=== DATA EXCERPT ===

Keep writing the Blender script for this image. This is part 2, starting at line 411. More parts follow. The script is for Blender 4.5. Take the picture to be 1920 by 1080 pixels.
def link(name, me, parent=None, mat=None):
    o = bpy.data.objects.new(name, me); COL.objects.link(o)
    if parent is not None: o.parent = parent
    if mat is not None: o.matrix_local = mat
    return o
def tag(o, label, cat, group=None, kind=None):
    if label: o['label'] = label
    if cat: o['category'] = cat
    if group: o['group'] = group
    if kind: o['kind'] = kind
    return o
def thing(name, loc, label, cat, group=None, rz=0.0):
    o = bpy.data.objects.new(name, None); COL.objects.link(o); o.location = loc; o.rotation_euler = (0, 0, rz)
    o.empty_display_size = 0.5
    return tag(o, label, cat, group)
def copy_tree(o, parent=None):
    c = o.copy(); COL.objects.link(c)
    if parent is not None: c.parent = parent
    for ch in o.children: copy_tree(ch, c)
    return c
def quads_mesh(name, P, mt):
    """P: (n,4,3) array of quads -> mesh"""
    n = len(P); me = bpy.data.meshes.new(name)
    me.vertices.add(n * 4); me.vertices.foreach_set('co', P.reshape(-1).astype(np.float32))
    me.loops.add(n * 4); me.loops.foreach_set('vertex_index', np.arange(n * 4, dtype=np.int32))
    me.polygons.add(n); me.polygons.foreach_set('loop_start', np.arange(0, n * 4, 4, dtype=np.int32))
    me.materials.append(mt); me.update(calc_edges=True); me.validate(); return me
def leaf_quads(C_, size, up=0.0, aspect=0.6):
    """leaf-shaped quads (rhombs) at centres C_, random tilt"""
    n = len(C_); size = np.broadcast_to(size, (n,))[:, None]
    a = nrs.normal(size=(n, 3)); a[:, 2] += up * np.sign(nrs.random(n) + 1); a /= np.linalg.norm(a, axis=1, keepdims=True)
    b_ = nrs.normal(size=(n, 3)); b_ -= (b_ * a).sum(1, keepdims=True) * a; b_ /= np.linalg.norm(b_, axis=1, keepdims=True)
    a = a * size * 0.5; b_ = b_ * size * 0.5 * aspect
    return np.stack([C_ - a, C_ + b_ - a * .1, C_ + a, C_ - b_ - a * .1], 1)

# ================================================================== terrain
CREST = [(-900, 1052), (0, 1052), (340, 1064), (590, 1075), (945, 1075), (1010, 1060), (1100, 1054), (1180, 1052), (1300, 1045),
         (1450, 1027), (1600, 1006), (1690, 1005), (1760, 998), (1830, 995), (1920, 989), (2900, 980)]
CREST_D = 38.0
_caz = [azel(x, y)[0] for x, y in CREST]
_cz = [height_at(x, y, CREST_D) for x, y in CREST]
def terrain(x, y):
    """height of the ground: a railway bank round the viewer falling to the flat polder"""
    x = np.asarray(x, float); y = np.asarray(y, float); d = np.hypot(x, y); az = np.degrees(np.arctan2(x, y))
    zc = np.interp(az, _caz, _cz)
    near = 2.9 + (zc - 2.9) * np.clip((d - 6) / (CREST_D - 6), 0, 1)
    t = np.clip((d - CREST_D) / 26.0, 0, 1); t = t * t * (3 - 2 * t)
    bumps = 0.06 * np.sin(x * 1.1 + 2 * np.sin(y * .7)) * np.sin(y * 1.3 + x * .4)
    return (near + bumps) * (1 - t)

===

> **TASK DIRECTIONS**
Please reproduce every line of the material word for word.

> **EXPECTED ANSWER**
Keep writing the Blender script for this image. This is part 2, starting at line 411. More parts follow. The script is for Blender 4.5. Take the picture to be 1920 by 1080 pixels.
def link(name, me, parent=None, mat=None):
    o = bpy.data.objects.new(name, me); COL.objects.link(o)
    if parent is not None: o.parent = parent
    if mat is not None: o.matrix_local = mat
    return o
def tag(o, label, cat, group=None, kind=None):
    if label: o['label'] = label
    if cat: o['category'] = cat
    if group: o['group'] = group
    if kind: o['kind'] = kind
    return o
def thing(name, loc, label, cat, group=None, rz=0.0):
    o = bpy.data.objects.new(name, None); COL.objects.link(o); o.location = loc; o.rotation_euler = (0, 0, rz)
    o.empty_display_size = 0.5
    return tag(o, label, cat, group)
def copy_tree(o, parent=None):
    c = o.copy(); COL.objects.link(c)
    if parent is not None: c.parent = parent
    for ch in o.children: copy_tree(ch, c)
    return c
def quads_mesh(name, P, mt):
    """P: (n,4,3) array of quads -> mesh"""
    n = len(P); me = bpy.data.meshes.new(name)
    me.vertices.add(n * 4); me.vertices.foreach_set('co', P.reshape(-1).astype(np.float32))
    me.loops.add(n * 4); me.loops.foreach_set('vertex_index', np.arange(n * 4, dtype=np.int32))
    me.polygons.add(n); me.polygons.foreach_set('loop_start', np.arange(0, n * 4, 4, dtype=np.int32))
    me.materials.append(mt); me.update(calc_edges=True); me.validate(); return me
def leaf_quads(C_, size, up=0.0, aspect=0.6):
    """leaf-shaped quads (rhombs) at centres C_, random tilt"""
    n = len(C_); size = np.broadcast_to(size, (n,))[:, None]
    a = nrs.normal(size=(n, 3)); a[:, 2] += up * np.sign(nrs.random(n) + 1); a /= np.linalg.norm(a, axis=1, keepdims=True)
    b_ = nrs.normal(size=(n, 3)); b_ -= (b_ * a).sum(1, keepdims=True) * a; b_ /= np.linalg.norm(b_, axis=1, keepdims=True)
    a = a * size * 0.5; b_ = b_ * size * 0.5 * aspect
    return np.stack([C_ - a, C_ + b_ - a * .1, C_ + a, C_ - b_ - a * .1], 1)

# ================================================================== terrain
CREST = [(-900, 1052), (0, 1052), (340, 1064), (590, 1075), (945, 1075), (1010, 1060), (1100, 1054), (1180, 1052), (1300, 1045),
         (1450, 1027), (1600, 1006), (1690, 1005), (1760, 998), (1830, 995), (1920, 989), (2900, 980)]
CREST_D = 38.0
_caz = [azel(x, y)[0] for x, y in CREST]
_cz = [height_at(x, y, CREST_D) for x, y in CREST]
def terrain(x, y):
    """height of the ground: a railway bank round the viewer falling to the flat polder"""
    x = np.asarray(x, float); y = np.asarray(y, float); d = np.hypot(x, y); az = np.degrees(np.arctan2(x, y))
    zc = np.interp(az, _caz, _cz)
    near = 2.9 + (zc - 2.9) * np.clip((d - 6) / (CREST_D - 6), 0, 1)
    t = np.clip((d - CREST_D) / 26.0, 0, 1); t = t * t * (3 - 2 * t)
    bumps = 0.06 * np.sin(x * 1.1 + 2 * np.sin(y * .7)) * np.sin(y * 1.3 + x * .4)
    return (near + bumps) * (1 - t)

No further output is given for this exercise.